TASK OBJECTIVE — Make an exact copy of all the entries, but do not reproduce the pictures.

>> START ENTRIES

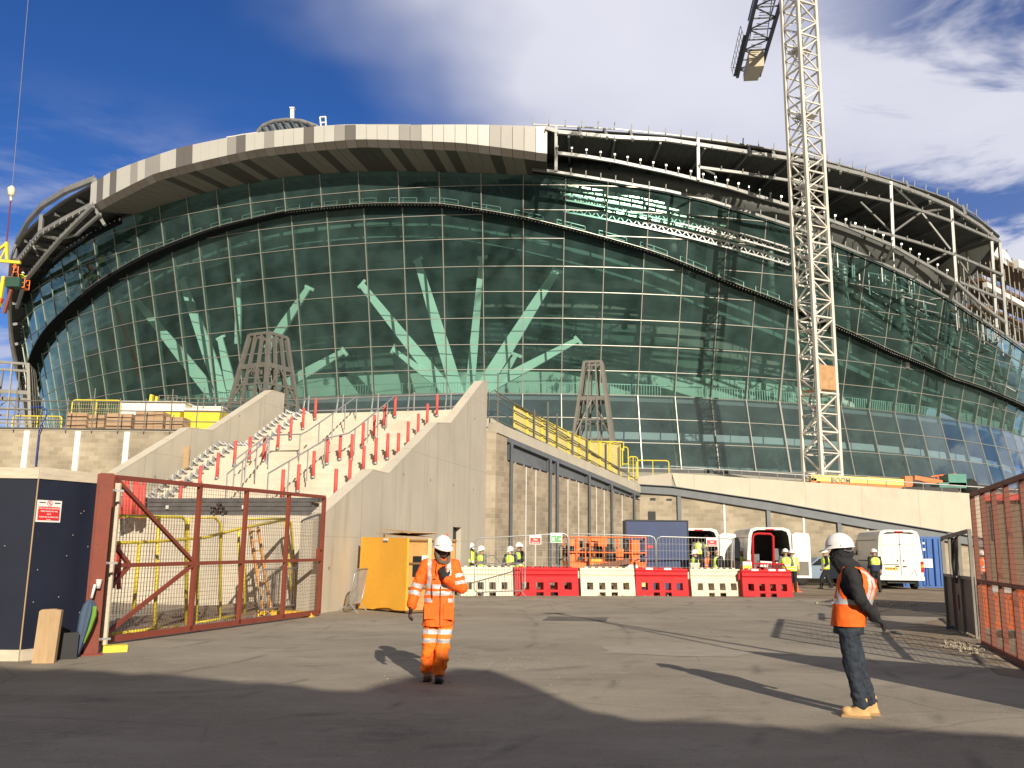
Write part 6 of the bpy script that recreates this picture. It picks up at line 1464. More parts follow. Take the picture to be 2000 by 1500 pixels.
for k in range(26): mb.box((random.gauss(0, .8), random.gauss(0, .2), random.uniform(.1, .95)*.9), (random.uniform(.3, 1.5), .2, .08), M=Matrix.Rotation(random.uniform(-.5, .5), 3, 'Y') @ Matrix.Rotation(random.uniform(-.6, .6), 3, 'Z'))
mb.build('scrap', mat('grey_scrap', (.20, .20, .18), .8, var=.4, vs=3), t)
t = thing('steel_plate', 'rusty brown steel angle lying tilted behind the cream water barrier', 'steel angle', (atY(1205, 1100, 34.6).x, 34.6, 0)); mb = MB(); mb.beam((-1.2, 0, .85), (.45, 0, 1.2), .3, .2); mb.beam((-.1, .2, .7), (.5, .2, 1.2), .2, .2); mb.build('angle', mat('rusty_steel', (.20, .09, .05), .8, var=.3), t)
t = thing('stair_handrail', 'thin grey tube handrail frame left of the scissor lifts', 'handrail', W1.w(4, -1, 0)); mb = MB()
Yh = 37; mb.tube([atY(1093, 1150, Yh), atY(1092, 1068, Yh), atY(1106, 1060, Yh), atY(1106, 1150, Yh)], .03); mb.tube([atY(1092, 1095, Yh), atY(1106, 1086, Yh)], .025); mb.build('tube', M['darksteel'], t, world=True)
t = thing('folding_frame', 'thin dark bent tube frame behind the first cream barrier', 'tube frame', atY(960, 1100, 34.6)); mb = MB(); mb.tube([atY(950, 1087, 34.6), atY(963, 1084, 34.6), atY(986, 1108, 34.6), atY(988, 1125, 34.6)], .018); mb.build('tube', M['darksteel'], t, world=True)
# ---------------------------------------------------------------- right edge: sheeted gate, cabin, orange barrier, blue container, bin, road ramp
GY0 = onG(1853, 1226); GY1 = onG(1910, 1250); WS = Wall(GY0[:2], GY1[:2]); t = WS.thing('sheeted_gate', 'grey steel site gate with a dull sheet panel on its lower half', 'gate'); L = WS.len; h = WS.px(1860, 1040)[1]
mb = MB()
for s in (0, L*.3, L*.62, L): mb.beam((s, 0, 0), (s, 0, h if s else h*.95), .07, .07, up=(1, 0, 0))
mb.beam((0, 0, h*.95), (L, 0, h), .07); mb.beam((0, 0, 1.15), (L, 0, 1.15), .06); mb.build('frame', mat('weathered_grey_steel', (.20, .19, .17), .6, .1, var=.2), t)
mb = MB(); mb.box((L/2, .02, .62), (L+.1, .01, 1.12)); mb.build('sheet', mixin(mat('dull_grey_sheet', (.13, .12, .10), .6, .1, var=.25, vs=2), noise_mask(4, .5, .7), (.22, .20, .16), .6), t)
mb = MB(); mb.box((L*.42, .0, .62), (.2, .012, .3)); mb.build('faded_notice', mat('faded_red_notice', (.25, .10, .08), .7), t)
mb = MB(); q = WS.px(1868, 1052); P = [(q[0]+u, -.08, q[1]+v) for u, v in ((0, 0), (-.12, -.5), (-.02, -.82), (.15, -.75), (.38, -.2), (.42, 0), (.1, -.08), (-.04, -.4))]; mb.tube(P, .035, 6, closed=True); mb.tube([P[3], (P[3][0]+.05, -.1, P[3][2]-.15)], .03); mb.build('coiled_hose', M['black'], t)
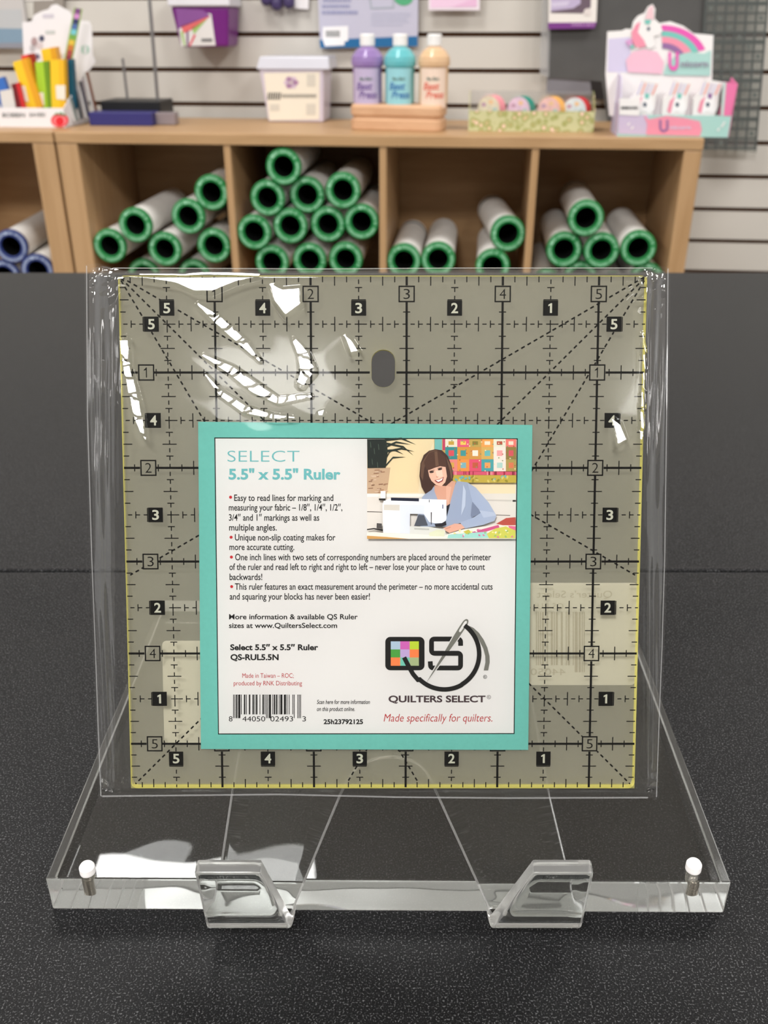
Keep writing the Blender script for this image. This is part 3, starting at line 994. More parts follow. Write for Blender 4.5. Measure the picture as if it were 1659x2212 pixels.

>> END ENTRIES

FULL OUTPUT —
Write part 6 of the bpy script that recreates this picture. It picks up at line 1464. More parts follow. Take the picture to be 2000 by 1500 pixels.
for k in range(26): mb.box((random.gauss(0, .8), random.gauss(0, .2), random.uniform(.1, .95)*.9), (random.uniform(.3, 1.5), .2, .08), M=Matrix.Rotation(random.uniform(-.5, .5), 3, 'Y') @ Matrix.Rotation(random.uniform(-.6, .6), 3, 'Z'))
mb.build('scrap', mat('grey_scrap', (.20, .20, .18), .8, var=.4, vs=3), t)
t = thing('steel_plate', 'rusty brown steel angle lying tilted behind the cream water barrier', 'steel angle', (atY(1205, 1100, 34.6).x, 34.6, 0)); mb = MB(); mb.beam((-1.2, 0, .85), (.45, 0, 1.2), .3, .2); mb.beam((-.1, .2, .7), (.5, .2, 1.2), .2, .2); mb.build('angle', mat('rusty_steel', (.20, .09, .05), .8, var=.3), t)
t = thing('stair_handrail', 'thin grey tube handrail frame left of the scissor lifts', 'handrail', W1.w(4, -1, 0)); mb = MB()
Yh = 37; mb.tube([atY(1093, 1150, Yh), atY(1092, 1068, Yh), atY(1106, 1060, Yh), atY(1106, 1150, Yh)], .03); mb.tube([atY(1092, 1095, Yh), atY(1106, 1086, Yh)], .025); mb.build('tube', M['darksteel'], t, world=True)
t = thing('folding_frame', 'thin dark bent tube frame behind the first cream barrier', 'tube frame', atY(960, 1100, 34.6)); mb = MB(); mb.tube([atY(950, 1087, 34.6), atY(963, 1084, 34.6), atY(986, 1108, 34.6), atY(988, 1125, 34.6)], .018); mb.build('tube', M['darksteel'], t, world=True)
# ---------------------------------------------------------------- right edge: sheeted gate, cabin, orange barrier, blue container, bin, road ramp
GY0 = onG(1853, 1226); GY1 = onG(1910, 1250); WS = Wall(GY0[:2], GY1[:2]); t = WS.thing('sheeted_gate', 'grey steel site gate with a dull sheet panel on its lower half', 'gate'); L = WS.len; h = WS.px(1860, 1040)[1]
mb = MB()
for s in (0, L*.3, L*.62, L): mb.beam((s, 0, 0), (s, 0, h if s else h*.95), .07, .07, up=(1, 0, 0))
mb.beam((0, 0, h*.95), (L, 0, h), .07); mb.beam((0, 0, 1.15), (L, 0, 1.15), .06); mb.build('frame', mat('weathered_grey_steel', (.20, .19, .17), .6, .1, var=.2), t)
mb = MB(); mb.box((L/2, .02, .62), (L+.1, .01, 1.12)); mb.build('sheet', mixin(mat('dull_grey_sheet', (.13, .12, .10), .6, .1, var=.25, vs=2), noise_mask(4, .5, .7), (.22, .20, .16), .6), t)
mb = MB(); mb.box((L*.42, .0, .62), (.2, .012, .3)); mb.build('faded_notice', mat('faded_red_notice', (.25, .10, .08), .7), t)
mb = MB(); q = WS.px(1868, 1052); P = [(q[0]+u, -.08, q[1]+v) for u, v in ((0, 0), (-.12, -.5), (-.02, -.82), (.15, -.75), (.38, -.2), (.42, 0), (.1, -.08), (-.04, -.4))]; mb.tube(P, .035, 6, closed=True); mb.tube([P[3], (P[3][0]+.05, -.1, P[3][2]-.15)], .03); mb.build('coiled_hose', M['black'], t)
Keep writing the Blender script for this image. This is part 3, starting at line 994. More parts follow. Write for Blender 4.5. Measure the picture as if it were 1659x2212 pixels.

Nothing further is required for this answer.